What have you been doing since Cirque le Soir has been closed?
AJR: Hopefully we’ll get more shows, for comedy and for circus. But I’ve been doing more comedy. Stand-up is something I’ve always wanted to do, whereas I used to do a lot more improv – I’ve done that for a long time, I did that in New York awhile ago and that was fun. Stand-up is a different beast. I actually started improv because I was scared of stand-up. I wanted to start it last year, but I didn’t have anymore time for hobbies. So, Cirque closing gave me a chance to do a lot more of that. So far, it’s only been a couple weeks, and I’ve been trying to catch up on a lot of work, but I’ve been trying to do more stand-up. I’m also doing a lot more writing – I’m actually writing a book about Cirque – so I’m doing a lot more of that. I’m trying to tell myself that it’s a nice time to figure out what I really want to do. 

How’s the Integrated Social Sciences major coming along? What’s been the most difficult part so far?
AJR: I’m glad you asked. We finished all the paperwork and now, that’s in New York. We sent it there a few weeks ago. So New York has it and from there, the forms go to the relevant departments, which is to say the five that are the social sciences, and they all look at it. Informally, a few people looked at it last semester and said that it looked great. The departments then all look at the proposal and they can give suggestions or show their concerns. There’s a central committee in New York that then has to look at it and make sure that it’s not redundant or something that they already have – which, I’m told, is their main concern. Once all that happens, we have the major. The most stressful thing for me is not being in control of it now. This is the first new major here. We’ve got new minors, but that process is much easier. All the majors that we have are ones that we started with. We’re sort of stalled at the moment because it’s just out of our hands. It’s frustrating. But I think it’s useful to have it here and I know that there is demand for it. If they don’t like it in New York, I’m going to feel like I failed you guys.

Grubby Cho (1)

Moving away from academics, and post-Cirque shenanigans, what’s the strangest thing that’s happened to you in China?
AJR: The superlatives are hard, but I would say the time I was driving home from Cirque last year and there’s two little people and one middle-sized guy – that’s another politically correct thing that we all have problems with – but bottom line is that they’re very good friends of mine.

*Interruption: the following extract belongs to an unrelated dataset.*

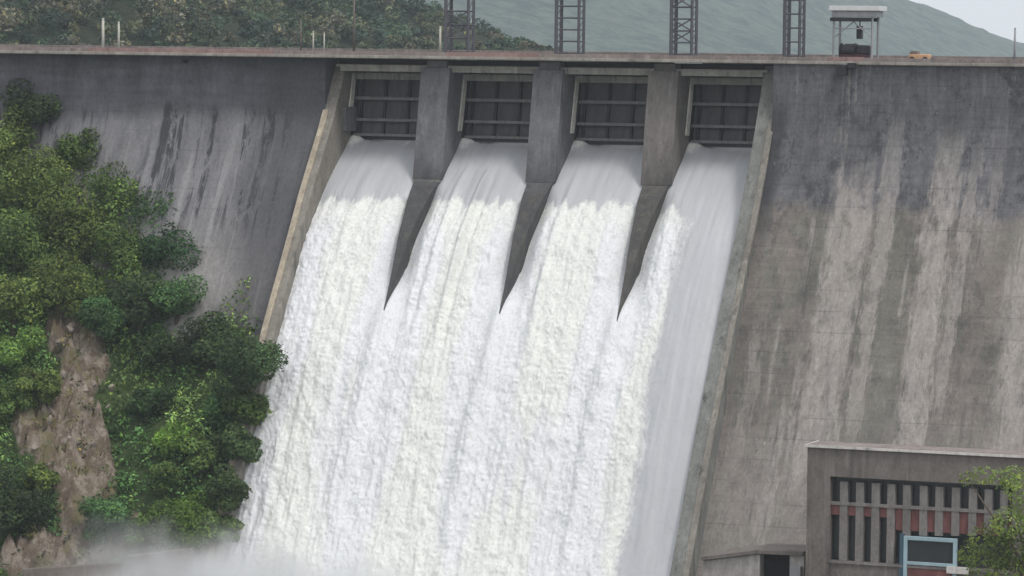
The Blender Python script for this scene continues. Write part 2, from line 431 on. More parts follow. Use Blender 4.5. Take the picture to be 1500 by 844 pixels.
# ogee and chute under the water
mb = MB(); z, y, t = smooth_profile(WZ, WY, 60)
ring = [(zz - .8 + .0, yy + 1.1) for zz, yy in zip(z, y)] + [(-3, 8), (55, 8)]
mb.loft([[(LX - .5, b, a) for a, b in ring], [(RX + .5, b, a) for a, b in ring]]).build('spillway_chute', M['pier'], dam)

# piers: upright nose, a ledge, then a tail that thins as it runs down between two chutes
for i, xc in enumerate(PIERS):
    mb = MB()
    def ring(z, yb, yf, wf, wb=PWID): return [(xc - wf, yf, z), (xc + wf, yf, z), (xc + wb, yb, z), (xc - wb, yb, z)]
    mb.loft([ring(54.6, 7.5, -8.5, PWID), ring(60, 7.5, -7.6, PWID), ring(68.5, 7.5, -6.1, PWID)])
    mb.loft([ring(68.5, 7, -5.7, 1.35, 1.5), ring(69.45, 7, -5.7, 1.35, 1.5)])
    p = mb.build('pier', M['pier_brown' if i == 2 else 'pier'], dam, .06)
    mb = MB()
    secs = []
    for k in range(13):
        u = k / 12; z = 54.6 - u * 18.6
        secs.append(ring(z, 3, float(np.interp(z, WZ[::-1], WY[::-1])) - .55 + .5 * max(0, 1 - 6 * u), max(.08, 1.66 * (1 - u) ** 1.8), 1.9))
    secs.reverse()
    mb.loft(secs).build('pier_tail', M['pier_brown' if i == 2 else 'pier'], p)
    if i == 0: mb = MB(); mb.hexa([(xc - 1.8, -8.75, 54.25), (xc + 1.8, -8.75, 54.25), (xc + 1.8, -7.9, 54.25), (xc - 1.8, -7.9, 54.25)],
                       [(xc - 1.8, -8.75, 54.6), (xc + 1.8, -8.75, 54.6), (xc + 1.8, -7.9, 54.6), (xc - 1.8, -7.9, 54.6)]).build('pier_ledge', M['wall_grey'], p, .04)
# end piers and training walls
TLZ = [69.3, 68.3, 61.4, 53.0, 43.9, 37.4, 24.0, 11.3, -3.0]; TLY = [-3.0, -3.6, -7.7, -13.8, -19.7, -24.1, -31.9, -39.2, -46.5]
TRZ = [69.3, 69.0, 60.8, 52.7, 41.6, 27.5, 13.8, -3.0]; TRY = [-4.6, -4.9, -8.9, -13.4, -20.6, -29.3, -36.9, -45.6]
def twall(x0, x1, zz, yy, mat):
    z, y, t = smooth_profile(zz, yy, 70)
    pts = [(a, b) for a, b in zip(z, y)] + [(-3, 0), (60, 5), (69.3, 5)]
    mb = MB(); mb.loft([[(x0, b, a) for a, b in pts], [(x1, b, a) for a, b in pts]])
    return mb.build('training_wall', mat, dam, .06)
def coping(x0, x1, zz, yy, thick, mat, parent):
    z, y, t = smooth_profile(zz, yy, 70)
    nz, ny = np.gradient(y), -np.gradient(z); L = np.hypot(nz, ny); nz, ny = nz / L, ny / L
    if ny[35] > 0: nz, ny = -nz, -ny
    secs = [[(x0, y[i] - ny[i] * .1, z[i] - nz[i] * .1), (x1, y[i] - ny[i] * .1, z[i] - nz[i] * .1),
             (x1, y[i] + ny[i] * thick, z[i] + nz[i] * thick), (x0, y[i] + ny[i] * thick, z[i] + nz[i] * thick)] for i in range(6, 70)]
    return MB().loft(secs).build('coping', mat, parent, .04)
tl = twall(-28.7, LX, TLZ, TLY, M['wall_tan']); tag(tl, 'tan sloping wall with a cream coping along the water beside the bank')
coping(-28.78, -28.0, TLZ, TLY, .16, M['wall_cream'], tl)
tr = twall(RX, 31.0, TRZ, TRY, M['wall_grey']); coping(30.3, 31.08, TRZ, TRY, .14, M['wall_tan'], tr)
tag(tr, 'grey sloping wall along the water beside the streaked face')
# bays: lintel beams, breast wall, pale guides, girders
BAYS = [(LX, PIERS[0] - PWID), (PIERS[0] + PWID, PIERS[1] - PWID), (PIERS[1] + PWID, PIERS[2] - PWID), (PIERS[2] + PWID, RX)]
for i, (a, b) in enumerate(BAYS):
    mb = MB(); mb.box(a + .004, b - .004, -5.4, -4.5, 67.95, 68.75)
    mb.box(a - .55, b + .55, -5.5, -4.4, 68.504, 68.8)
    mb.build('lintel', M['beam'], dam, .05)
    MB().box(a + .004, b - .004, -.9, .4, 66.9, 67.75).build('breast_beam', M['beam'], dam, .05)
    MB().box(a + .004, b - .004, 3.0, 4.0, 66.2, 69.555).build('breast_wall', M['pier'], dam)
    mb = MB()
    x0, x1 = a - .25, a + .16
    mb.hexa([(a - .2, -3.3, 60.6), (x1, -3.3, 60.6), (x1, -2.1, 60.6), (a - .2, -2.1, 60.6)],
            [(a - .2, -1.5, 67.7), (x1, -1.5, 67.7), (x1, -.3, 67.7), (a - .2, -.3, 67.7)])
    g = mb.build('gate_guide', M['lit_guide'], dam, .03)
    if i == 0: MB().box(a - .15, a + .5, -4.6, -1.2, 60.3, 63.4).build('guide_block', M['pier'], dam, .05)
    for yy in (-3.2, 1.0): MB().box(a - .9, b + .9, yy - .35, yy + .35, 68.85, 69.45).build('deck_girder', M['stiff'], dam)
    mb = MB(); mb.box(b - .3, b + .2, -2.4, -1.2, 60.6, 67.7).build('gate_guide', M['stiff'], dam, .03)

# crest deck, kerb, parapet
MB().box(-190, 120, -8.55, 9.0, 69.56, 69.90).build('crest_deck', M['deck'], dam, .05)
MB().box(-190, 120, -8.75, -8.2, 69.62, 69.98).build('kerb', M['deck'], dam, .04)
edges = [-190, at(130, 72, -7.6)[0], at(402, 76, -7.6)[0], at(655, 78, -7.6)[0], at(790, 80, -7.6)[0], at(1215, 86, -7.6)[0], at(1265, 86, -7.6)[0], 120]
for k in range(len(edges) - 1):
    red = k in (1, 3, 5)
    MB().box(edges[k] + .02, edges[k + 1] - .02, -7.9, -7.6, 69.88, 70.50 if red else 70.44).build('parapet', M['redpar' if red else 'parapet'], dam, .03)
MB().box(-190, 120, 7.9, 8.2, 69.9, 70.75).build('parapet', M['parapet'], dam, .03)
p = at(272, 90, -6.6); MB().tube([(p[0], -6.9, p[2]), (p[0], -6.2, p[2])], .28, 10).build('drain_spout', M['dark'], dam)
o = MB().box(-190, 120, -7.3, 7.6, 69.935, 69.95).build('road', M['road']); tag(o, kind='structure')

# ------------------------------------------------------------------ gates
def make_gate(a, b):
    cx = (a + b) / 2; w = (b - a) / 2 - .12; H = 8.0
    root = empty('spillway_gate', (cx, -1.05, 59.25)); tilt = 1.3 / H
    def pt(x, z, dy): return (x, z * tilt + dy, z)
    def slab(x0, x1, z0, z1, d0, d1):    # d0 downstream, d1 upstream
        return [pt(x0, z0, d0), pt(x1, z0, d0), pt(x1, z0, d1), pt(x0, z0, d1)], [pt(x0, z1, d0), pt(x1, z1, d0), pt(x1, z1, d1), pt(x0, z1, d1)]
    MB().hexa(*slab(-w, w, .45, H, .0, .25)).build('skin_plate', M['gate'], root)
    for z0, h in ((.45, .34), (2.35, .36), (5.05, .40)):
        MB().hexa(*slab(-w + .02, w - .02, z0, z0 + h, -.75, -.004)).build('girder', M['rib'], root, .03)
    for k in range(4):
        x = -w + .8 + (2 * w - 1.4) * k / 3
        mb = MB()
        for z0, z1 in ((.80, 2.34), (2.72, 5.04), (5.46, 8.0)): mb.hexa(*slab(x - .16, x + .16, z0, z1, -.42, -.004))
        mb.build('stiffener', M['stiff'], root)
    for s in (-1, 1): MB().hexa(*slab(s * w - .14, s * w + .1, .5, H + .1, -.9, .3)).build('side_plate', M['stiff'], root)
    MB().hexa(*slab(-w + .5, w, 0, .44, -.35, .2)).build('opening_shade', M['dark'], root)  # dark strip standing in for the shadow in the opening under the gate
    return root
GL = ['ribbed dark steel gate beside the cream wall, nearest the tree covered bank', 'ribbed dark steel gate in the second bay from the tree covered bank',
      'ribbed dark steel gate in the third bay from the tree covered bank', 'ribbed dark steel gate in the bay nearest the streaked concrete face']
for i, (a, b) in enumerate(BAYS): tag(make_gate(a, b), GL[i], 'gate', 'spillway gates in the four bays')

# ------------------------------------------------------------------ running water
def water_sheet():
    nx, nv = 420, 560
    z, y, t = smooth_profile(WZ, WY, nv)
    xs = np.linspace(LX + .0, RX, nx)
    X, S = np.meshgrid(xs, t, indexing='ij'); Z0 = np.broadcast_to(z, X.shape); Y0 = np.broadcast_to(y, X.shape)
    dz, dy = np.gradient(z, t), np.gradient(y, t)
    NZ, NY = -dy, dz                     # outward: up and downstream
    nn = np.hypot(NZ, NY); NZ, NY = np.broadcast_to(NZ / nn, X.shape), np.broadcast_to(NY / nn, X.shape)
    foam = sm(59.4 - 5.6, 59.4 - 9.0, Z0 + (fbm(X * 1.1, S * .06, 40, 4) - .5) * 2.4)
    right_shade = sm(19.2, 23.4, X + (fbm(X * .3, S * .12, 9, 3) - .5) * 2.2 - .01 * S)
    foam = foam * (1 - .82 * right_shade)  # right side greyed by lowering foam, standing in for shade on the water
    h = np.zeros_like(X)
    lane = np.mod(X - PX0, PITCHX) / PITCHX           # 0 at a pier, next pier at 1
    swell = np.sin(np.pi * lane) ** .8
    h += .8 * swell * sm(8, 25, S) * sm(75, 30, S) - .45 * sm(6, 20, S)
    # fins of spray where two chutes meet below each pier tail
    for k, xc in enumerate(PIERS):
        d = X - xc + .02 * (S - 30)
        grow = sm(26, 33, S) * sm(75, 42, S)
        h += grow * (.95 * np.exp(-(d / 1.2) ** 2) - .12 * np.exp(-((d - 2.2) / 1.0) ** 2) - .12 * np.exp(-((d + 2.2) / 1.0) ** 2))
    # hollows in the lee of the pier tails
    for k, xc in enumerate(PIERS):
        h -= 1.15 * np.exp(-(np.abs(X - xc) / 2.1) ** 3) * sm(11, 17, S) * sm(35, 25, S)
    # ridges along the flow in the second bay
    for xr, amp, wd in ((-9.4, .35, .45), (-6.3, .55, .4), (-5.3, -.35, .5), (-8.2, -.25, .6), (5.6, .25, .5), (-22, .2, .6)):
        h += amp * np.exp(-((X - xr) / wd) ** 2) * sm(9, 14, S) * sm(44, 28, S)
    near = np.min([np.abs(X - xc) for xc in PIERS], axis=0); calm = 1 - .85 * sm(3.2, 1.6, near) * sm(40, 33, S)
    ch = fbm(X * .9, S * .55, 1, 4) - .5
    fine = np.abs(fbm(X * 2.3 + ch * 2, S * 1.5, 21, 3) - .5)
    str_ = fbm(X * 1.1, S * .09, 77, 4) - .5
    h += calm * (foam * (ch * .55 + fine * .40 + str_ * .6) + (1 - foam) * (str_ * .22))
    # white splash against the left side of every bay just below its gate
    for a, b in BAYS:
        h += .9 * np.exp(-((X - a - .3) / 1.5) ** 2) * np.exp(-((S - 4.2) / 2.2) ** 2)
        foam = np.maximum(foam, .95 * np.exp(-((X - a - .5) / 1.3) ** 2) * sm(9, 3.5, S))
    tone = sm(.40, .62, fbm(X * .2, S * .04, 5, 3) + .5 * (np.abs(lane - .45) - .27)) * sm(14, 24, S)
    V = np.stack([X, Y0 + NY * h, Z0 + NZ * h], -1).reshape(-1, 3)
    me = mesh_np('water', V, grid_faces(nx, nv), True)
    uvl = me.uv_layers.new(name='UVMap'); idx = np.empty(len(me.loops), np.int32); me.loops.foreach_get('vertex_index', idx)
    UV = np.stack([X, S], -1).reshape(-1, 2)[idx].astype(np.float32); uvl.data.foreach_set('uv', UV.ravel())
    for nm, arr in (('foam', foam), ('tone', tone)):
        at_ = me.attributes.new(nm, 'FLOAT', 'POINT'); at_.data.foreach_set('value', arr.ravel().astype(np.float32))
    o = link_mesh('water', me, M['water']); tag(o, kind='structure')
water_sheet()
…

They also don’t speak any English at all and they’re a good way to get me to practice my Chinese. We used to all carpool home, last year, because I lived out by ECNU. Pungen (It’s a name) – the guy who does popcorn at Cirque – he drives, the two little guys sit in the back and I sit in the passenger’s seat. This is one of the first times they drove me home. So, we’re going home at four in the morning and although we take off the makeup at work, there’s still a lot on, and we’re on the Yan’an Elevated Road and they get pulled over by the police. Turns out, it was just an ID check or something, but I didn’t know that. This was pretty early on and my Chinese was still rusty. To me, they look through the window, get all of their ID’s – but still act so professional. It was just so weird, that at four in the morning, a laowai (老外)and three midgets in makeup are driving around. But, they didn’t even bat an eye. They didn’t ask any questions and this made me nervous – plus, any interaction with Chinese police makes me nervous. A lot of things at Cirque were just very surreal. Before Cirque, I almost had a boring life – I like what I do and I like what I study but before I started performing, that was the only thing in my life apart from practicing circus as a hobby. Everyday, something weird would happen.

Rapid response:

What’s your favourite Chinese food?
Sichuan Citizen’s Gong Bao Tofu

Where do you want to travel to (and haven’t been before?)

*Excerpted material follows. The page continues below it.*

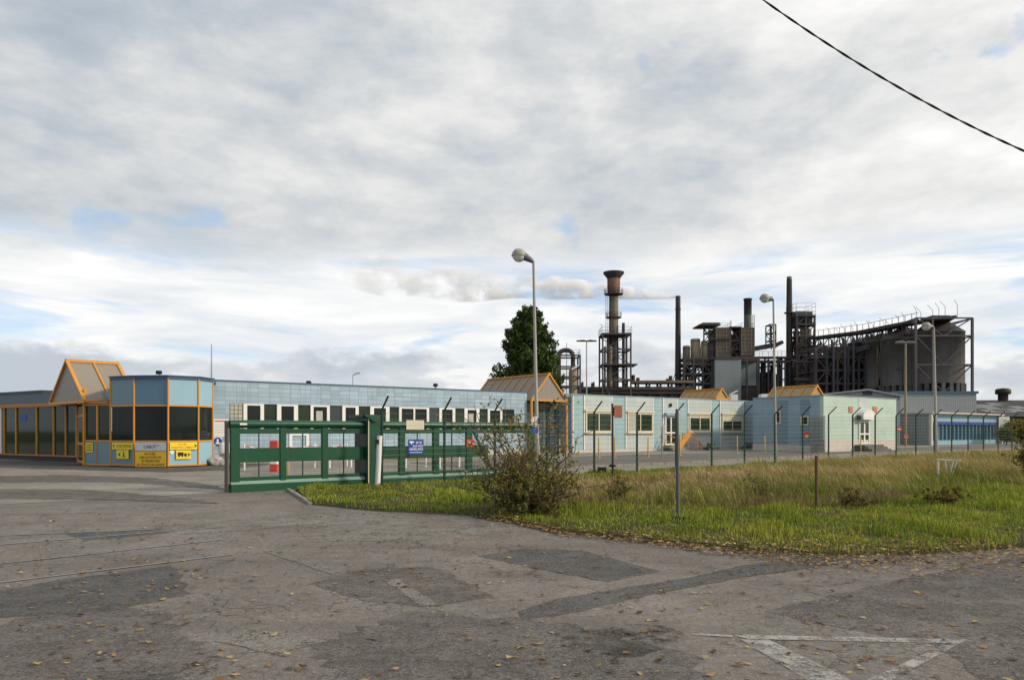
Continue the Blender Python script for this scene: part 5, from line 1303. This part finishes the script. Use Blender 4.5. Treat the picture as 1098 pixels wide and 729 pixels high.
# canopy tower and filters
t = thing('canopy_tower', 'open steel stair tower under a flat dark canopy', 'steel tower', W(760, Y))
q = MB(); lattice(q, X(757.5), X(763), Y - 2, Y + 2, [.3, Z(402), Z(390), Z(378), Z(366), Z(357), Z(350.5)], .12); q.bar((X(751), Y - 2, Z(351)), (X(757), Y - 2, Z(365)), .12); q.build('frame', M['dk'], t)
MB().box(X(746.5), X(768.5), Y - 3, Y + 3, Z(350.8), Z(349.4)).box(X(750), X(768), Y - 2.6, Y + 2.6, Z(349.38), Z(347.8)).build('canopy', M['dk'], t)
q = MB()
for k in range(6): q.bar((X(757.5), Y - 2.2, Z(400 - 8 * k)), (X(763), Y - 2.2, Z(393 - 8 * k)), .5, .12)
q.build('stairs', M['dkblue'], t)
for lab, p0, p1, yt, yb, hp in (('left beige ribbed filter house beside the canopy tower', 763.5, 777.8, 353.5, 384, 'x'), ('right beige ribbed filter house before the green topped chimney', 790, 803.6, 353.5, 383, 'y')):
    v = thing('filter_house', lab, 'filter house', (X((p0 + p1) / 2), Y - 2, Z(yb)), 0, 'beige filter houses')
    MB().box(X(p0), X(p1), Y - 3, Y + 2, Z(yb), Z(yt)).build('casing', M['filter'], v)
    q = MB()
    for k in range(5): x = X(p0) + (X(p1) - X(p0)) * k / 4; q.bar((x, Y - 3.08, Z(yb)), (x, Y - 3.08, Z(yt)), .12)
    for k in range(8): z = Z(yb) + (Z(yt) - Z(yb)) * k / 7; q.bar((X(p0), Y - 3.06, z), (X(p1), Y - 3.06, z), .08)
    q.build('ribs', M['flarecol'], v)
    n = 2; q = MB()
    for k in range(n):
        a = X(p0) + (X(p1) - X(p0)) * (k + .5) / n; w = (X(p1) - X(p0)) / n / 2 * .95
        q.add([(a - w, Y - 3, Z(yb) - .01), (a + w, Y - 3, Z(yb) - .01), (a + w, Y + 2, Z(yb) - .01), (a - w, Y + 2, Z(yb) - .01), (a, Y - .5, Z(yb) - 1.1)], [(0, 1, 2, 3), (0, 1, 4), (1, 2, 4), (2, 3, 4), (3, 0, 4)])
    q.build('hoppers', M['soot'], v)
    q = MB(); rail(q, X(p0), X(p1), Y - 3, Y + 2, Z(yt), .9); q.build('handrail', M['dk'], v)
t = thing('filter_platform', 'dark walkway structure linking the two filter houses', 'steel platform', W(784, Y))
q = MB(); lattice(q, X(762), X(806), Y - 3.4, Y + 2.6, [.3, Z(388), Z(385)], .16, False, 4, 1); q.box(X(757), X(808), Y - 3.6, Y + 3, Z(387), Z(385.2))
lattice(q, X(778.5), X(789.5), Y - 2.6, Y + 1.5, [Z(385), Z(376), Z(367), Z(353)], .14, True); q.box(X(777.9), X(790), Y - 3.2, Y + 2, Z(353.4), Z(352.4)); q.box(X(757), X(778), Y - 3.6, Y - 3.2, Z(366), Z(364.8)); q.bar((X(779), Y - 3, Z(385)), (X(779), Y - 3, Z(346)), .12)
q.build('frame', M['dk'], t)
q = MB()
for px, a, b in ((781, 384, 356), (785, 384, 362), (787.5, 378, 356)): q.tube([(X(px), Y, Z(a)), (X(px), Y, Z(b))], .3, 8)
q.tube([(X(778), Y, Z(362)), (X(790), Y, Z(359))], .35, 8); q.build('ducts', M['flarecol'], t)
for lab, p0, p1, yt, yb, d in (('larger pale grey clad block below the filter houses', 760.5, 787.8, 387.3, 430, 0), ('shorter darker grey clad block right of the larger one', 788.1, 807.8, 388.5, 414, 2)):
    a = W(p0, Y); v = thing('clad_block', lab, 'industrial building', (X(p0), Y - 4, .38), 0, 'grey clad process blocks')
    MB().box(X(p0), X(p1), Y - 4.2 + d, Y + 4, .3 if d == 0 else Z(414), Z(yt)).build('cladding', M['greybox'], v)
    MB().box(X(p0) - .1, X(p1) + (.1 if d else -.05), Y - 4.35 + d, Y + 4.1, Z(yt) + .003, Z(yt) + .3).build('roof_edge', M['dk'], v)
    if d: MB().box(X(p0) + .1, X(p1), Y - 2, Y + 4, .3, Z(414) - .01).build('dark_base', M['darkwall'], v)
# green topped chimney
t = thing('round_chimney', 'thick grey green chimney with dark top behind the filters', 'chimney', W(802, 156)); c = (xx_(801.8, 156), 156, 0); Zc = lambda p: zz_(p, 156)
MB().lathe(c, [(.8, .3), (.78, Zc(338))], 20).build('shaft', M['chim'], t); MB().lathe(c, [(.79, Zc(338)), (.79, Zc(322)), (.88, Zc(321.8)), (.88, Zc(320.2)), (.6, Zc(320)), (.6, Zc(324))], 20).build('dark_top', M['soot'], t)
q = MB(); q.bar((c[0] + .9, 155.5, .3), (c[0] + .9, 155.5, Zc(338)), .1); q.bar((c[0] + 1.2, 155.5, .3), (c[0] + 1.2, 155.5, Zc(338)), .1); q.build('ladder', M['dk'], t)
# elevated walkway bridges 806-845
t = thing('pipe_bridge', 'dark elevated pipe bridges between chimney and process tower', 'pipe bridge', W(826, 150)); q = MB()
q.box(X(806), X(846), Y - 1, Y + 1, Z(384.5), Z(382.5)); q.box(X(806), X(846), Y - 1, Y + 1, Z(389), Z(386.5)); q.bar((X(806), Y, Z(374.5)), (X(830), Y, Z(370)), 1.2, .9)
for px in (812, 822, 832, 840): q.bar((X(px), Y - 1, .3), (X(px), Y - 1, Z(384)), .3); q.bar((X(px), Y + 1, .3), (X(px), Y + 1, Z(384)), .3)
q.bar((X(830), Y, Z(371)), (X(838), Y, Z(367)), 2.0, .7); q.build('trusses', M['dkblue'], t); q = MB()
rail(q, X(806), X(846), Y - 1, Y + 1, Z(382.5)); lattice(q, X(823), X(829), Y - 1.5, Y + 1, [Z(374), Z(366), Z(358), Z(349)], .1); q.build('ladder_cage', M['dk'], t)
q = MB(); rr = random.Random(11)
for k in range(26):
    x = X(rr.uniform(808, 846)); z1 = Z(rr.uniform(386, 408)); q.tube([(x, Y + rr.uniform(-1, 3), .4), (x, Y + rr.uniform(-1, 3), z1), (x + rr.uniform(-3, 3), Y + 1, z1 + rr.uniform(-.5, .6))], rr.uniform(.12, .42), 7)
q.build('pipes', M['soot'], t)
MB().box(X(808), X(836), Y + 4, Y + 4.5, .3, Z(398)).build('back_screen', M['darkwall'], t)
# process tower with tall chimney
t = thing('process_tower', 'tall dark braced process tower with tanks and top railing', 'steel tower', W(857, 150))
q = MB(); lattice(q, X(849.5), X(868), Y - 2.5, Y + 2.5, [.3, Z(412), Z(402), Z(392), Z(382), Z(372), Z(362), Z(350), Z(341)], .17, True, 2, 1)
for py in (341, 350, 383): q.box(X(848.5), X(869), Y - 2.8, Y + 2.8, Z(py) - .1, Z(py) + .2)
q.build('frame', M['dk'], t)
q = MB(); rail(q, X(848.5), X(868.5), Y - 2.8, Y + 2.8, Z(335.5), 1.5); rail(q, X(848.5), X(868.5), Y - 2.8, Y + 2.8, Z(341), 1.0); q.build('handrail', M['steel'], t)
MB().box(X(850), X(867), Y - 2, Y + 2, Z(348), Z(335.6)).build('top_house', M['darkwall'], t)
for px, r_, a, b, m_ in ((860.5, .7, 382, 352, 'tankcream'), (865.5, .6, 382, 355, 'flarecol'), (853, .9, 412, 384, 'soot'), (862, 1.2, 420, 386, 'darkwall')):
    MB().lathe((X(px), Y - .6, 0), [(0, Z(a)), (r_, Z(a) + .2), (r_, Z(b)), (r_ * .5, Z(b) + .5), (0, Z(b) + .5)], 16).build('tank', M[m_], t)
q = MB()
for k in range(18): x = X(rr.uniform(849, 872)); q.tube([(x, Y + rr.uniform(-2.5, 2), .4), (x, Y + rr.uniform(-2, 2), Z(rr.uniform(355, 400))), (x + rr.uniform(-1.5, 2), Y - 1, Z(rr.uniform(355, 400)))], rr.uniform(.1, .26), 6)
q.build('pipes', M['soot'], t)
t = thing('black_chimney', 'tall black chimney with pale tip beside the process tower', 'chimney', W(846, 151))
MB().lathe((X(846.3), Y, 0), [(.62, .3), (.6, Z(340)), (.52, Z(300))], 16).build('shaft', M['soot'], t); MB().lathe((X(846.3), Y, 0), [(.5, Z(300)), (.48, Z(296.8)), (.35, Z(296.6))], 16).build('tip', M['chim'], t)
q = MB(); q.lathe((X(846.3), Y, 0), [(.6, Z(336)), (1.0, Z(336)), (1.0, Z(335)), (.6, Z(335))], 14, False); q.build('collar', M['dk'], t)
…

What’s the wickedest place you’ve been to?

If you weren’t a circus performer or professor, what would you do?
I wanted to be a movie star. Or a writer.

Why didn’t you do either of those things?
I ask myself that everyday.

Aka Niau (2)

Favourite book?
Harriet the Spy.

Who is your celebrity role model?
John Hodgman. He’s a genius.

Biggest China pet peeve?
I’m so torn between pushing people out of the way and spitting.

Describe yourself in two to three words.
Perpetually confused. I can never describe myself. I’m particularly willing to try lots of new things, but I’m not particularly good at any of it. I like doing different things.